If your client wants to reach an enforceable agreement at mediation, insist that it be reduced to writing and signed by all parties and their lawyers before the mediation adjourns. After a long day of mediation, it can be tempting to leave with a verbal consent to certain settlement terms and an understanding that the parties will prepare and sign a formal agreement in the following days. Under Rule 1.730(b) and Parkland, however, the resulting agreement would be unenforceable. Make sure the parties and their counsel memorialize and sign an agreement with all essential terms before leaving the mediation. The signed agreement can contemplate the exchange of additional documents; however, the key terms should be included. In Zoom mediations, DocuSign or a similar platform can be used to reduce the agreement to writing in a remote context.

Prepare a Draft in Advance.

Your client may have terms that are critical to making a settlement agreement work. If so, come armed with a draft mediated settlement agreement or release. Preparing a draft in advance will help you make sure all important terms are included in the final version. Parties and their counsel are frequently tired by the end of a protracted mediation. Having a draft of key documents prepared in advance can help a blurry-eyed lawyer and client from forgetting a key term, avoiding typographical errors, or inadvertently including language that may not be aligned with their interests. 

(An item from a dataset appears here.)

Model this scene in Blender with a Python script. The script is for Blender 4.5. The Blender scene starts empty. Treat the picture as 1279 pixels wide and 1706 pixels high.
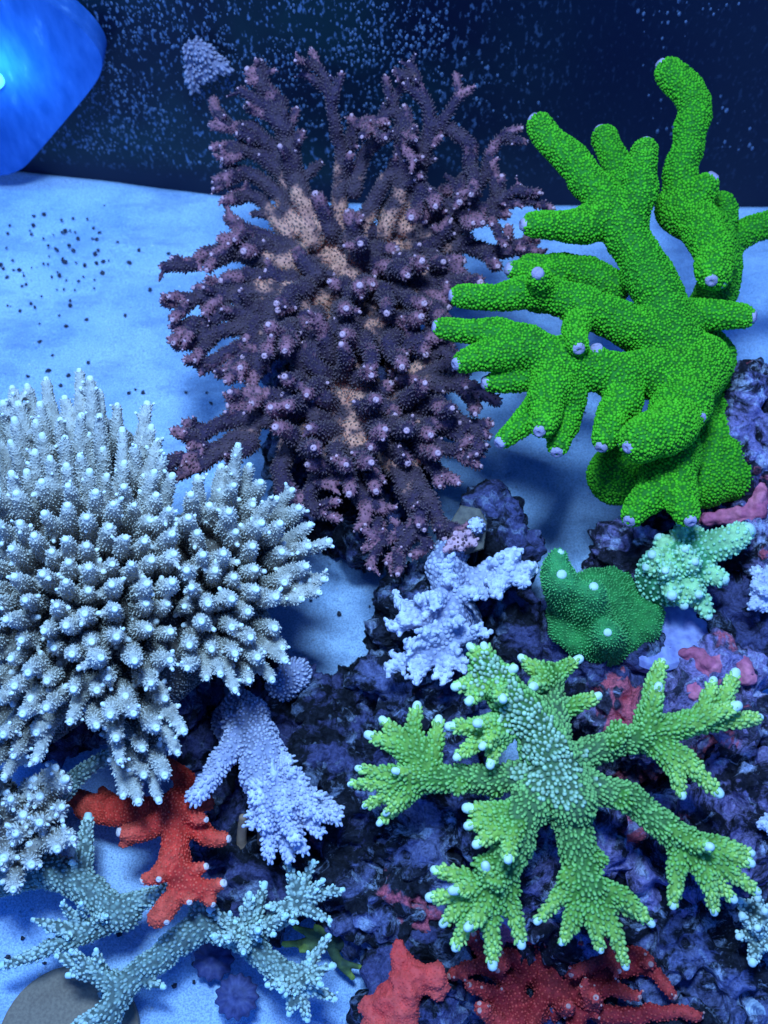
import bpy, math, random
import numpy as np
from mathutils import Vector, Matrix

# ------------------------------------------------------------------ camera, light, exposure
scene = bpy.context.scene
col = scene.collection
CM = 0.01
CAM_H = 42.0            # camera height above the sand, cm
PITCH = math.radians(60)
FPX = 1749.0            # focal length in photograph pixels (1279 x 1706)
TH = math.pi / 2 - PITCH
cam_data = bpy.data.cameras.new('camera')
cam = bpy.data.objects.new('camera', cam_data)
col.objects.link(cam)
cam.location = (0, 0, CAM_H * CM)
cam.rotation_euler = (TH, 0, 0)
cam_data.sensor_fit = 'VERTICAL'
cam_data.sensor_height = 24.0
cam_data.lens = 24.0 * FPX / 1706.0
cam_data.clip_start = 0.01
cam_data.clip_end = 20.0
cam_data.dof.use_dof = True
cam_data.dof.focus_distance = 0.37
cam_data.dof.aperture_fstop = 11.0
scene.camera = cam

world = bpy.data.worlds.new('World')
scene.world = world
world.use_nodes = True
bg = world.node_tree.nodes['Background']
bg.inputs['Color'].default_value = (0.02, 0.17, 1.0, 1)
bg.inputs['Strength'].default_value = 0.78

def area_light(name, loc, target, sx, sy, power, color):
    d = bpy.data.lights.new(name, 'AREA')
    d.shape = 'RECTANGLE'
    d.size, d.size_y = sx, sy
    d.energy = power
    d.color = color
    o = bpy.data.objects.new(name, d)
    col.objects.link(o)
    o.location = loc
    o.rotation_euler = (Vector(target) - Vector(loc)).to_track_quat('-Z', 'Y').to_euler()
    return o
area_light('led_fixture_light', (-0.03, 0.16, 0.66), (0.0, 0.22, 0.0), 0.12, 0.08, 5.7, (0.28, 0.57, 1.0))
area_light('led_fixture_light_side', (-0.34, 0.32, 0.66), (-0.06, 0.24, 0.05), 0.10, 0.10, 1.2, (0.20, 0.5, 1.0))

scene.cycles.max_bounces = 6
scene.cycles.diffuse_bounces = 3
scene.cycles.glossy_bounces = 2
scene.cycles.use_adaptive_sampling = True
scene.cycles.adaptive_threshold = 0.025

vs = scene.view_settings
vs.view_transform = 'Standard'
vs.look = 'None'
vs.exposure = 0.0
vs.gamma = 1.0
vs.use_curve_mapping = False

# ------------------------------------------------------------------ helpers
rng = np.random.default_rng(7)
random.seed(7)
CT, ST = math.cos(TH), math.sin(TH)

def ray(px, py):
    x = (px - 639.5) / FPX
    y = -(py - 853.0) / FPX
    return np.array([x, y * CT + ST, y * ST - CT])

def P(px, py, h):
    """world point (cm) at height h (cm) where the sight line of that spot passes"""
    d = ray(px, py)
    s = (h - CAM_H) / d[2]
    return np.array([0, 0, CAM_H]) + d * s

def pxcm(p):
    """centimetres covered by one photograph pixel at point p"""
    v = np.asarray(p) - np.array([0, 0, CAM_H])
    depth = v[1] * ST - v[2] * CT
    return depth / FPX

CAMP = np.array([0, 0, CAM_H])

# --- vectorised gradient noise
_perm = np.random.default_rng(3).permutation(256).astype(np.int32)
_perm = np.concatenate([_perm, _perm, _perm])
_grad = np.random.default_rng(4).normal(size=(256, 3))
_grad /= np.linalg.norm(_grad, axis=1)[:, None]

def noise3(p):
    i = np.floor(p).astype(np.int32)
    f = p - i
    i &= 255
    u = f * f * f * (f * (f * 6 - 15) + 10)
    out = np.zeros(len(p))
    for dx in (0, 1):
        wx = u[:, 0] if dx else 1 - u[:, 0]
        for dy in (0, 1):
            wy = u[:, 1] if dy else 1 - u[:, 1]
            for dz in (0, 1):
                wz = u[:, 2] if dz else 1 - u[:, 2]
                h = _perm[_perm[_perm[(i[:, 0] + dx) & 255] + ((i[:, 1] + dy) & 255)] + ((i[:, 2] + dz) & 255)]
                g = _grad[h]
                out += wx * wy * wz * (g[:, 0] * (f[:, 0] - dx) + g[:, 1] * (f[:, 1] - dy) + g[:, 2] * (f[:, 2] - dz))
    return out * 1.6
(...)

Allocate Sufficient Time for Follow Up.

Mediated settlement agreements where key terms are reduced to writing at mediation frequently require the additional preparation and execution of ancillary documents. In a personal injury context, a more thorough release approved by the insurer may be required. In a business context, ancillary documents may be more complicated and include a license agreement, lease agreement, operating agreement, partnership agreement, employment agreement, or the like. Sometimes, the “devil is in the details” when it comes to these agreements, which frequently need to be reviewed by additional lawyers, C-suite executives, or operations personnel. Allocate sufficient time for the parties to exchange drafts so that everyone is able to meaningfully review resulting agreements. Include a written term specifying that the documents will be exchanged within a certain time frame so that all parties have a reasonable expectation of when documents will be exchanged and, ultimately, finalized. 

Include a "Return to Mediation" Clause. 

Following mediation, parties sometimes divert their attention to more pressing business or personal matters and lose steam in finalizing settlement terms. This can cause others to become frustrated and decide to back out of the deal reached at mediation. Alternatively, in more complicated business negotiations, parties may have other disagreements arise regarding the terms of ancillary documents. Consider including a Return to Mediation clause in your mediated settlement agreements. With more complicated cases, the mediator and parties may even agree to resume mediation on a day and time (say 30 days from the initial mediation) to meet again in an effort to iron out any sticking points and get things back on track. 

In conclusion, achieving a hard-fought settlement after a long day of mediation can leave parties and their counsel tired and ready to adjourn. Avoid the temptation of leaving without a written agreement signed by all parties and their counsel memorializing key terms. A little advanced planning can pay big rewards when helping clients reach enforceable mediated settlement agreements.